Fri, Jan 23 2009, 08:09 GMT
by Ashraf Laidi
Currency market participants are faced with increasingly diverse options amid the deepening erosion of risk appetite, persistent banking losses and deteriorating measures of corporate and household wealth. While yen-supportive strategies remain most prevalent amid the worsening risk-landscape, broad selling of the British pound and bearish stances in the commodity currencies (CAD, AUD and NZD) has also proven rewarding. The US dollar continues to emerge as a reliable companion to the yen in strengthening by default against the European and commodity currencies. USD-strength by default simply means the increase in value resulting from a slew of negative European issues (UK banking troubles and S&P sovereign downgrades of Eurozone nations). But as I have argued last week, golds upward trajectory manifests the ongoing fundamental woes in the US economy and currency (last weeks retail sales, falling CPI and todays soaring jobless claims). As retail investors realize gold's ability to hold above its 2-month trend line, their new zeal for the metal via ETFs may help propel the metal back to December's $890s.
As French and German officials begin to express concern with the impact of the pound's rapid fall on their already sluggish economies, more swings are expected in the British currency, particularly, the parity-bound EURGBP exchange rate. Chatter is already circulating about a possible mention of the weak GBP in next month's G7 meeting in Rome. Over the last 6 years, G7 summits were a popular venue for policy makers to voice their concerns over a plummeting dollar, an artificially low Chinese yuan or Japanese yen. But with the current GBP plunge already dubbed as a currency crisis (23-year lows vs the USD and record lows vs EUR and JPY), the focus has clearly shifted and the stakes are higher. Consequently, we should expect more GBP volatility ahead of the G7 meeting, especially as the chorus of remarks from German and French officials about GBP intensifies. Currency swings will be especially pronounced as German and French tensions may be further countered by the approving from UK Treasury officials. After all, the weak pound is the only silver lining of the UK recession.
Next week's Global Economic Forum in the ski slopes of Davos should prove as a warm-up exercise for GBP-related chatter, speculation and verbal and intervention, leading to the Feb 14 G7 meeting in Rome. Having reached $1.3618, GBPUSD is increasingly expected to extend $1.30 in the medium term, a figure last seen in September 1985. Parity in EURGBP remains a more plausible target than $1.25 in GBPUSD.
Yesterday's remarks from US Treasury Secretary designate Tim Geithner expressing his views in favour of flexible exchange rate systems were largely targeted at China, but more of such remarks could be interpreted as his green light to allow the further declines in the USDJPY exchange rate, currently at 14-year lows. Geithner is familiar with FX matters at the NY Fed, including the notion of double standard policy espoused by the Bush administration in past years whereby US officials pressured Beijing against yuan-selling intervention while allowing Tokyo to engage in yen-buying interventions in 2002-2003 as both measures served the interests of the U.S. economy.

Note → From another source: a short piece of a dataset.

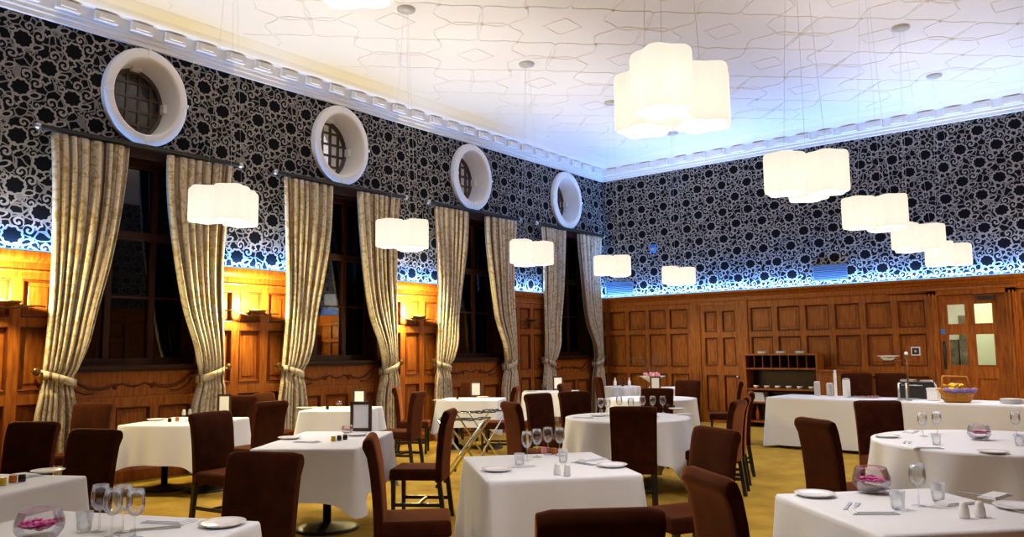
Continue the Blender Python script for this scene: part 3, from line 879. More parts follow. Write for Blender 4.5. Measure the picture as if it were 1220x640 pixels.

Geithner's allusion yesterday that China is engaging in currency manipulation would be a departure from the US Administrations repeated shrugging of the matter. In the event the Obama Treasury pressures China into further currency revaluation, the dollar/yen exchange rate would make the transition from falling to collapsing, especially if Beijing stonewalls Washington as it is likely to do considering its slowing economy.
Forex traders may reason that Geithners experience with international monetary affairs grants him the ability to attain successful coordination with European and Asian policy makers in stabilizing currency swings. But there is validity to the opposite argument stating that Geithners experience implies his awareness of the non-viability of currency intervention due to prevailing fundamentals. With US interest rates expected to remain at zero and UK interest rates have yet to reach that level, the downside for both USD and GBP is here to stayparticularly against JPY.